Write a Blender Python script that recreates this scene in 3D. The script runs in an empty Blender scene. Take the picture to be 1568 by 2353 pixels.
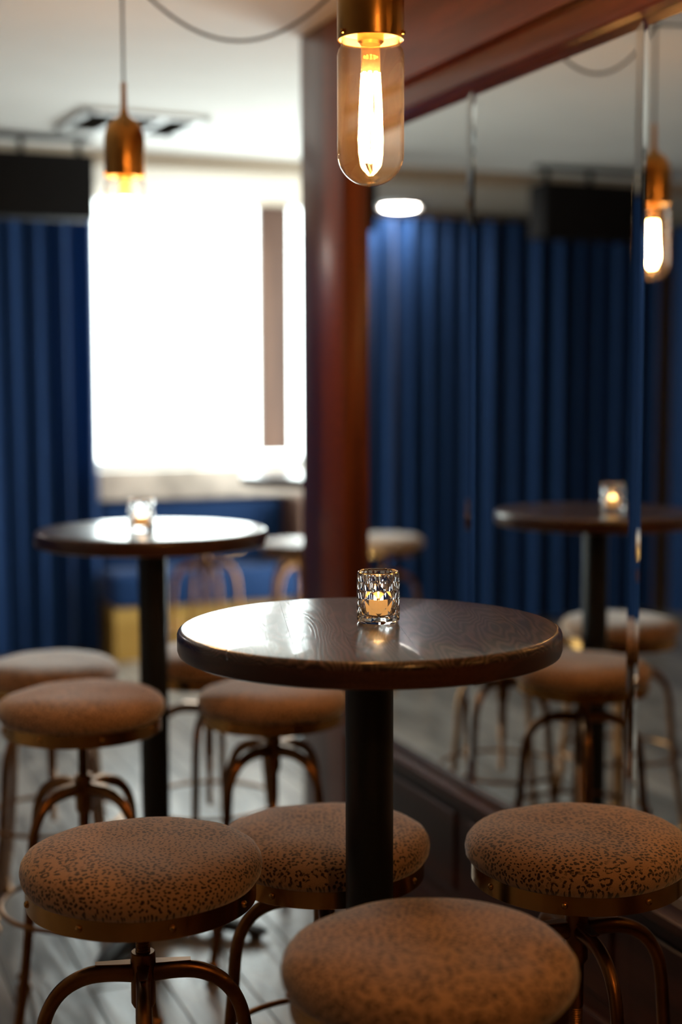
import bpy, bmesh, math, random
from mathutils import Vector, Matrix
random.seed(7)
PI = math.pi
S = bpy.context.scene
COL = S.collection

# ------------------------------------------------------------------ camera
CAM_Z = 1.47
def cam_axes(yaw, pitch, roll):
    y, p, r = (math.radians(v) for v in (yaw, pitch, roll))
    F = Vector((math.sin(y)*math.cos(p), math.cos(y)*math.cos(p), -math.sin(p)))
    X = Vector((math.cos(y), -math.sin(y), 0)); U = X.cross(F)
    return X*math.cos(r)+U*math.sin(r), -X*math.sin(r)+U*math.cos(r), F
AX, AU, AF = cam_axes(21.94, 5.2, -0.15)
cd = bpy.data.cameras.new('camera'); cam = bpy.data.objects.new('camera', cd); COL.objects.link(cam)
m = Matrix((AX, AU, -AF)).transposed().to_4x4(); m.translation = Vector((0, 0, CAM_Z))
cam.matrix_world = m
cd.sensor_fit = 'VERTICAL'; cd.sensor_height = 36; cd.sensor_width = 24
cd.lens = 36*3268/2353
cd.clip_start = 0.05
cd.dof.use_dof = True; cd.dof.focus_distance = 2.27; cd.dof.aperture_fstop = 1.45
S.camera = cam

# ------------------------------------------------------------------ daylight and exposure
SKY = 3.8
w = bpy.data.worlds.new('overcast_sky'); S.world = w; w.use_nodes = True
bg = w.node_tree.nodes['Background']
bg.inputs[0].default_value = (0.90, 1.0, 0.98, 1); bg.inputs[1].default_value = SKY
S.view_settings.view_transform = 'Standard'; S.view_settings.look = 'None'
S.view_settings.gamma = 1; S.view_settings.use_curve_mapping = False
S.view_settings.exposure = 1.6
S.cycles.max_bounces = 12; S.cycles.transmission_bounces = 10; S.cycles.transparent_max_bounces = 12
S.cycles.glossy_bounces = 6; S.cycles.diffuse_bounces = 5
S.cycles.caustics_reflective = True; S.cycles.caustics_refractive = True
S.cycles.sample_clamp_indirect = 6.0; S.cycles.blur_glossy = 0.5
FIL = 92.0        # filament emission of the pendant bulbs
WX0, WX1, WZ0, WZ1, FAR = 1.55, 3.42, 1.005, 2.50, 7.70
ld = bpy.data.lights.new('window_portal', 'AREA'); ld.shape = 'RECTANGLE'
ld.size = WX1-WX0; ld.size_y = WZ1-WZ0; ld.cycles.is_portal = True
lo = bpy.data.objects.new('window_portal', ld); COL.objects.link(lo)
lo.location = ((WX0+WX1)/2, FAR+0.20, (WZ0+WZ1)/2); lo.rotation_euler = (-PI/2, 0, 0)
SY0, SY1 = 5.30, 7.35      # unseen side window, added to bring daylight onto the far floor
ld = bpy.data.lights.new('side_portal', 'AREA'); ld.shape = 'RECTANGLE'
DZ0 = 0.03
ld.size = WZ1-DZ0; ld.size_y = SY1-SY0; ld.cycles.is_portal = True
lo = bpy.data.objects.new('side_portal', ld); COL.objects.link(lo)
lo.location = (3.6+0.12, (SY0+SY1)/2, (DZ0+WZ1)/2); lo.rotation_euler = (0, PI/2, 0)

# ------------------------------------------------------------------ material helpers
def new_mat(name):
    mt = bpy.data.materials.new(name); mt.use_nodes = True
    nt = mt.node_tree; b = nt.nodes['Principled BSDF']
    return mt, nt, b
def setp(b, **k):
    names = dict(col='Base Color', rough='Roughness', metal='Metallic', coat='Coat Weight', coatr='Coat Roughness',
                 sheen='Sheen Weight', sheenr='Sheen Roughness', spec='Specular IOR Level', trans='Transmission Weight', ior='IOR',
                 emis='Emission Strength', ecol='Emission Color', sss='Subsurface Weight', aniso='Anisotropic')
    for kk, v in k.items():
        i = b.inputs[names[kk]]
        i.default_value = (*v, 1) if isinstance(v, tuple) and len(v) == 3 else v
def N(nt, t, **k):
    n = nt.nodes.new(t)
    for kk, v in k.items():
        if kk.startswith('_'): setattr(n, kk[1:], v)
        else: n.inputs[kk.replace('__', ' ')].default_value = v
    return n
def L(nt, a, ao, b, bi): nt.links.new(a.outputs[ao], b.inputs[bi])
def ramp(nt, stops):
    r = nt.nodes.new('ShaderNodeValToRGB'); e = r.color_ramp.elements
    while len(e) > len(stops): e.remove(e[-1])
    while len(e) < len(stops): e.new(0.5)
    for x, (p, c) in zip(e, stops): x.position = p; x.color = (*c, 1)
    return r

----

• [Challenge] Set down again, exactly, the lines of the material above from its first line to the one with "S.camera = cam", inclusive. Leave the pictures out.

• [Task solution]
Write a Blender Python script that recreates this scene in 3D. The script runs in an empty Blender scene. Take the picture to be 1568 by 2353 pixels.
import bpy, bmesh, math, random
from mathutils import Vector, Matrix
random.seed(7)
PI = math.pi
S = bpy.context.scene
COL = S.collection

# ------------------------------------------------------------------ camera
CAM_Z = 1.47
def cam_axes(yaw, pitch, roll):
    y, p, r = (math.radians(v) for v in (yaw, pitch, roll))
    F = Vector((math.sin(y)*math.cos(p), math.cos(y)*math.cos(p), -math.sin(p)))
    X = Vector((math.cos(y), -math.sin(y), 0)); U = X.cross(F)
    return X*math.cos(r)+U*math.sin(r), -X*math.sin(r)+U*math.cos(r), F
AX, AU, AF = cam_axes(21.94, 5.2, -0.15)
cd = bpy.data.cameras.new('camera'); cam = bpy.data.objects.new('camera', cd); COL.objects.link(cam)
m = Matrix((AX, AU, -AF)).transposed().to_4x4(); m.translation = Vector((0, 0, CAM_Z))
cam.matrix_world = m
cd.sensor_fit = 'VERTICAL'; cd.sensor_height = 36; cd.sensor_width = 24
cd.lens = 36*3268/2353
cd.clip_start = 0.05
cd.dof.use_dof = True; cd.dof.focus_distance = 2.27; cd.dof.aperture_fstop = 1.45
S.camera = cam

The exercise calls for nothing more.